Eve goes to stay with her father Thomas (Mathieu Kassovitz) and his new wife Anaïs (Laura Verlinden), elderly grandfather Georges (Jean-Louis Trintignant) and aunt Anne (Isabelle Huppert). The Laurent family is in crisis — Georges wants to die, Thomas is having an affair, Anne is considering marriage to Lawrence Bradshaw (the as-always splendid Toby Jones) and Laurent family firm manager Pierre (Franz Rogowski) is out of his deoth and drinking too heavily.

Haneke expects us to fill in a lot of the gaps — he likes filming from a distance, softening the suicide attempts and violence, sometimes letting us imagine it. There are skips in time where we have to infer events. And Thomas’s sexting is almost illegible, given the tiny surtitles, although that might be as well.

There are other lacunae — the class positioning of the Laurent’s servants, Rachid (Hassam Ghancy) and Jamila (Nabiha Akkari) is fairly obvious, but the role of the illegal migrants in the Jungle camp at Calais seems underdeveloped. There’s something here about white, upper middle class privilege, but it ends up more to Anne’s favour and Thomas’s detriment than might be helpful. Are these the same people that Georges has talked to in a long shot, a moment tinged with potential violence as that’s the filmic language of Happy End.

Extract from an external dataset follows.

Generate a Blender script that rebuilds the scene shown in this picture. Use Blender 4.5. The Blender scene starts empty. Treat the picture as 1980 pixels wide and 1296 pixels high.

The title is of course ironic, or at least ambiguous, as those of us who have seen Happiness (Todd Solondz, 1998) or even La Bonheur (Happiness, 1965) can attest. But perhaps that’s all too obvious.

A Short Film About French Feminism

La Belle Saison (Summertime, Catherine Corsini, 2015)

I spent a day grumbling about the sense that this was two films which didn’t quite dovetail together — but then I read an abstract about Nancy Astor and thought about her niece Joyce Grenfell and things slid into place.